En 1991, Gérard Lyon-Caen l’annonçait haut et fort : avec la messagerie électronique, “le strict respect des correspondances a vécu “. Le professeur de droit social évoquait déjà un “ordre technologique qui n’a plus rien de commun avec l’ancienne subordination, car le salarié (…) est surveillé par la machine, à la limite par lui-même, par tous et par personne “. En 2002, dans son second rapport sur la cybersurveillance en entreprise, la Commission nationale informatique et libertés (Cnil) veut limiter les dérives de cette tendance en édictant sept commandements. “Tous les employeurs ne sont pas des inquisiteurs, et tous les salariés ne passent pas leur temps sur internet pour des besoins personnels “, se satisfait Hubert Bouchet, vice-président délégué de la Cnil. Le nombre réduit de plaintes en atteste.

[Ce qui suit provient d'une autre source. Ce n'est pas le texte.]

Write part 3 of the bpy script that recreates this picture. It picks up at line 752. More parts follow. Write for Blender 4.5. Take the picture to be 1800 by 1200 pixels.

Un expert indépendant des dirigeants et des salariés
Deux préconisations sont mises en avant. La première : inclure, dans le bilan social de l’entreprise, un chapitre “Informatique et libertés” indiquant les mesures de sécurité traçant l’activité des utilisateurs. Ce texte obligerait les instances représentatives à aborder clairement le sujet. La seconde idée, plus originale, est de créer, dans chaque entreprise, un poste de délégué à la protection des données. Un expert indépendant, comme le médecin du travail ou le commissaire aux comptes. “Il doit être impartial et ne peut donc représenter ni les dirigeants ni les salariés “, revendique Hubert Bouchet, qui écarte l’idée d’en confier le rôle aux délégués du personnel.Certes, ces derniers ne sont pas impartiaux. Mais, en vertu de l’article L 422-1-1 du Code du travail, ils ont pour mission de veiller au respect des droits des personnes et des libertés individuelles dans l’entreprise. Pourquoi ne le feraient-ils pas en matière de cybersurveillance ? Pourquoi créer un poste supplémentaire, qui coûtera de l’argent à l’entreprise ? La Cnil espère en fait que ce “médiateur” puisse aussi recevoir les plaintes et servir de “correspondant informatique et libertés “. Mais il y a fort à parier que patrons et syndicats s’opposeront ?” directement ou non ?” à cette proposition. A ce jour, seul le Clusif, susceptible de remplir le rôle, y serait favorable.